**TASK PROMPT:**
Among the records that follow, find the line with "What Blender Python" and the line with "COL = SC.collection". Set down those lines and all lines between them exactly, without adding anything.

**SUPPLIED DATA:**

(begin)

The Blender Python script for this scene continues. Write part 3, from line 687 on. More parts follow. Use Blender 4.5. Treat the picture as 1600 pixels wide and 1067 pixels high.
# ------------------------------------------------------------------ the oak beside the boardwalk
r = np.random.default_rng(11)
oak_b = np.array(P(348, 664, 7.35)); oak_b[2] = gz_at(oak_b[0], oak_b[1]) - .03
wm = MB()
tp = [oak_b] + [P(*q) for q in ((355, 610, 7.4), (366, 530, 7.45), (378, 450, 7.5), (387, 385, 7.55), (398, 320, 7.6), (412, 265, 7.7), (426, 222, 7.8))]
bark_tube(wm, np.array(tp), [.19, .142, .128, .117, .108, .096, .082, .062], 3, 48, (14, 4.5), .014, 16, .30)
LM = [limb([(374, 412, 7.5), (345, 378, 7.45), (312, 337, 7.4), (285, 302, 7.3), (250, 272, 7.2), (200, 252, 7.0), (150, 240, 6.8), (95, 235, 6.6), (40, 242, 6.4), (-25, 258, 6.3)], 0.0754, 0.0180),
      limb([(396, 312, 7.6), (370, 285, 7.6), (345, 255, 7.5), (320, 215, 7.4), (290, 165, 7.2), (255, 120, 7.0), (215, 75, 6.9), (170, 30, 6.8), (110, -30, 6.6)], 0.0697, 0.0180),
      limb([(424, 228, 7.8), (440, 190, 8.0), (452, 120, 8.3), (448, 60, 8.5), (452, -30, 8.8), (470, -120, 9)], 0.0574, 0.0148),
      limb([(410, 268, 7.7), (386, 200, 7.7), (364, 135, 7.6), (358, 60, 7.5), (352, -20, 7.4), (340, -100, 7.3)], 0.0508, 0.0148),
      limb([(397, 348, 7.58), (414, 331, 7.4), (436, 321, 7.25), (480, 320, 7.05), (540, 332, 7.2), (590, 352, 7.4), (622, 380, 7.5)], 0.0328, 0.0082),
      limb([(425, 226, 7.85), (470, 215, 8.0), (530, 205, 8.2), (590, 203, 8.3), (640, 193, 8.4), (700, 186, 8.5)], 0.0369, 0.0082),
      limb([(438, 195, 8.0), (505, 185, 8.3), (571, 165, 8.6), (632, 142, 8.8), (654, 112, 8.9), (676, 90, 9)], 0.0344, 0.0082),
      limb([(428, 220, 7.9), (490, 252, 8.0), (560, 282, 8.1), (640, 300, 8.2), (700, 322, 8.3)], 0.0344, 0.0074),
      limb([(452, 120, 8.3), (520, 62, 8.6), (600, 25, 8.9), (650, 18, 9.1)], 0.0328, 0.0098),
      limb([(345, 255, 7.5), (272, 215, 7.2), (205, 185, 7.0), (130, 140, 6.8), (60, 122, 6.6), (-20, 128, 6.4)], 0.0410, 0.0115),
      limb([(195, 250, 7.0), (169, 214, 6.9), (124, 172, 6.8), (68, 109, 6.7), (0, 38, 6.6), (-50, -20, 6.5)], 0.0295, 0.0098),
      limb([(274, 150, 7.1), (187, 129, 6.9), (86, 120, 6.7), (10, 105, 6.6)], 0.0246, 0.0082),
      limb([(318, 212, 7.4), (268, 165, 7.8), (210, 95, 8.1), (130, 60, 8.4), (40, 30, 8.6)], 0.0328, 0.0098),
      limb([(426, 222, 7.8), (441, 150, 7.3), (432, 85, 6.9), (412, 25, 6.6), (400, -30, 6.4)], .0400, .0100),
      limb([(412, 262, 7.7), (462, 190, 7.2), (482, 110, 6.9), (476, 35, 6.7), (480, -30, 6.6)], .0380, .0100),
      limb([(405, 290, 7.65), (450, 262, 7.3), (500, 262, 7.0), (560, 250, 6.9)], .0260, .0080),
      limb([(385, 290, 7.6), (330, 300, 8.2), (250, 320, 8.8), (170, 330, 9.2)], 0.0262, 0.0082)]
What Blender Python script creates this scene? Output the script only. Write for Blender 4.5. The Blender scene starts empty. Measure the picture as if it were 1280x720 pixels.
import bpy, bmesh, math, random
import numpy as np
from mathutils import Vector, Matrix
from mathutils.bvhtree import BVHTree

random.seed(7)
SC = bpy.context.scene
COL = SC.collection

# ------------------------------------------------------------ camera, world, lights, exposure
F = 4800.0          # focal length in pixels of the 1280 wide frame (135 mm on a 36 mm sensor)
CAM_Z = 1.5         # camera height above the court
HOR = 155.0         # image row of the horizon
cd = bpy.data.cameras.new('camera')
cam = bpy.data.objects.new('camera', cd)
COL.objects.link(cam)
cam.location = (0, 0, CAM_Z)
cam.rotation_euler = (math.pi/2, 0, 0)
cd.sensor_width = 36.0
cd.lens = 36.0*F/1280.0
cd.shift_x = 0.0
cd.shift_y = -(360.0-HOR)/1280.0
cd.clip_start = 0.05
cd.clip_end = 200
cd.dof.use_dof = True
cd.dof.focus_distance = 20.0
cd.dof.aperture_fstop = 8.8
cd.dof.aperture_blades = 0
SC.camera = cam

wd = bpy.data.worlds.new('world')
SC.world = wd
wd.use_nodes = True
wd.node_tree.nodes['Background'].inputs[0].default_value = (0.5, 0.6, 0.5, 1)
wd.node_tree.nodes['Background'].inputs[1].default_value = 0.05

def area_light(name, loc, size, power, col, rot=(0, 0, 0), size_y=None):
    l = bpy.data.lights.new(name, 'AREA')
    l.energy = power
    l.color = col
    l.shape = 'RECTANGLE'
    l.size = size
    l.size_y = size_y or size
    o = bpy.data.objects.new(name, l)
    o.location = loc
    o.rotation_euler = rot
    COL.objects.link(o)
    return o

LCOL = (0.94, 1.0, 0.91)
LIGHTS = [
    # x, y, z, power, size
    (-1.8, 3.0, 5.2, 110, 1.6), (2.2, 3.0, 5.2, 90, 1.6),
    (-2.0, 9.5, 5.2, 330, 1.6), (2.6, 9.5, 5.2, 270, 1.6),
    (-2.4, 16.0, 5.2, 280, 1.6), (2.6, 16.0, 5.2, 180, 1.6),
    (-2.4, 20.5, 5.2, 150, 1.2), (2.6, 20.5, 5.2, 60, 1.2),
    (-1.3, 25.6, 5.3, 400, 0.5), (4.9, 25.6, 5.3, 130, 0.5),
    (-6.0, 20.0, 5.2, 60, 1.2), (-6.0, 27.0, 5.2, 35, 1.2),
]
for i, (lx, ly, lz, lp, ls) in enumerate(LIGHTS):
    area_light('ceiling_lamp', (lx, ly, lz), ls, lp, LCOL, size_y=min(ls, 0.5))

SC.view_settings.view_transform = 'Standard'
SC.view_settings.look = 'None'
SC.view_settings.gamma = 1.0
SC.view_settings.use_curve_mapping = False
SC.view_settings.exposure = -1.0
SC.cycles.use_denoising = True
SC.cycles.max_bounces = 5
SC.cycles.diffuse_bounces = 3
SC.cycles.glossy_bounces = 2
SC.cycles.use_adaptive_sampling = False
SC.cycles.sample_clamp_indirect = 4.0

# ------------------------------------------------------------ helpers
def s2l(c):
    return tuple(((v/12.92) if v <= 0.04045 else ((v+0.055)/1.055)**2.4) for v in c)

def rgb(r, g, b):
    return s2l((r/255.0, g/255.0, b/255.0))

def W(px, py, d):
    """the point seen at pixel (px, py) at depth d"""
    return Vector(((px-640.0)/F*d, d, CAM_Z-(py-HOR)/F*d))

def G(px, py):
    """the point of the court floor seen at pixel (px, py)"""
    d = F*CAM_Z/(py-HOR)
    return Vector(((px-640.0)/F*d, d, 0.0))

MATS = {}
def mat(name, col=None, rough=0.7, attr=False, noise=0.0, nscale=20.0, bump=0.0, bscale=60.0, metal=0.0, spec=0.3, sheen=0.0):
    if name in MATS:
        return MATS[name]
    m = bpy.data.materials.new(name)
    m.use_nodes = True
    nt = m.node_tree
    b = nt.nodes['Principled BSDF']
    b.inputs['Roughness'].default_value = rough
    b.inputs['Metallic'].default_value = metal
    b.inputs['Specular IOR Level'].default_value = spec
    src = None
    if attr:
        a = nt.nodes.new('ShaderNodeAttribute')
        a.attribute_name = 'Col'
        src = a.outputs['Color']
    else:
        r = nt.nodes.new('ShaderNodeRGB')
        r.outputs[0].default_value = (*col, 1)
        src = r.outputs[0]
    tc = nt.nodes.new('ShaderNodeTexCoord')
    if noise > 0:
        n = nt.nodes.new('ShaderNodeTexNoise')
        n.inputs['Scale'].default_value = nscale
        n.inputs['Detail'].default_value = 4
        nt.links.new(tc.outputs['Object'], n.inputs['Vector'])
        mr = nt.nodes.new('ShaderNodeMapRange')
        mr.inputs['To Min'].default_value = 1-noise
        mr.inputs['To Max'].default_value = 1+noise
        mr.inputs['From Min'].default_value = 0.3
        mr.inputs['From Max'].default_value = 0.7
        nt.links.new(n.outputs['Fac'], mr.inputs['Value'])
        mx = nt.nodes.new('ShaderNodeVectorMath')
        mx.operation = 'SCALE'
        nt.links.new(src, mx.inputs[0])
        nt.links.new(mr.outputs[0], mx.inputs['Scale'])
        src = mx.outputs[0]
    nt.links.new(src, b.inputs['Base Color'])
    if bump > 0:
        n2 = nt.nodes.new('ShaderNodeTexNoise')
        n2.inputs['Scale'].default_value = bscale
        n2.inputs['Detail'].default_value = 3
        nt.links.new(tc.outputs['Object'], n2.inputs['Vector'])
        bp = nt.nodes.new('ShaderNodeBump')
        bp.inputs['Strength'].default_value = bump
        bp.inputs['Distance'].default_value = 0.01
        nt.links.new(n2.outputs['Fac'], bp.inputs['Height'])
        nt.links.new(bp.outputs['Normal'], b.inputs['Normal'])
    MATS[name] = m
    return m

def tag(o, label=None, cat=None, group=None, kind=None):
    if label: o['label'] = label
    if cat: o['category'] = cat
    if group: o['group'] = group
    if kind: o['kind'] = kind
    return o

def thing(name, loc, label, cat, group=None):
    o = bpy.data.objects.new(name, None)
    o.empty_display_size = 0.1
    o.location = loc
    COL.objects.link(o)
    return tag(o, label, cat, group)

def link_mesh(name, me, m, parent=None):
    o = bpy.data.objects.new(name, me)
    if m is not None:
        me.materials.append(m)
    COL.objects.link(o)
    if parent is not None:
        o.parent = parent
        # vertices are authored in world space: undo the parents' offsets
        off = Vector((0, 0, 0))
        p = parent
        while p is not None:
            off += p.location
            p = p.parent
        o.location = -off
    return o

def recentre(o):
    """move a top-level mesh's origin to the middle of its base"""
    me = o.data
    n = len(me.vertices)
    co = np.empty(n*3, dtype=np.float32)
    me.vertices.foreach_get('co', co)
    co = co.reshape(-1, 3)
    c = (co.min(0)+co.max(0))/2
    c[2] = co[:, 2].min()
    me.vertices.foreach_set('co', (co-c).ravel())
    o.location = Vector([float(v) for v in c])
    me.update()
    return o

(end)

**REPLY TO THE TASK:**
What Blender Python script creates this scene? Output the script only. Write for Blender 4.5. The Blender scene starts empty. Measure the picture as if it were 1280x720 pixels.
import bpy, bmesh, math, random
import numpy as np
from mathutils import Vector, Matrix
from mathutils.bvhtree import BVHTree

random.seed(7)
SC = bpy.context.scene
COL = SC.collection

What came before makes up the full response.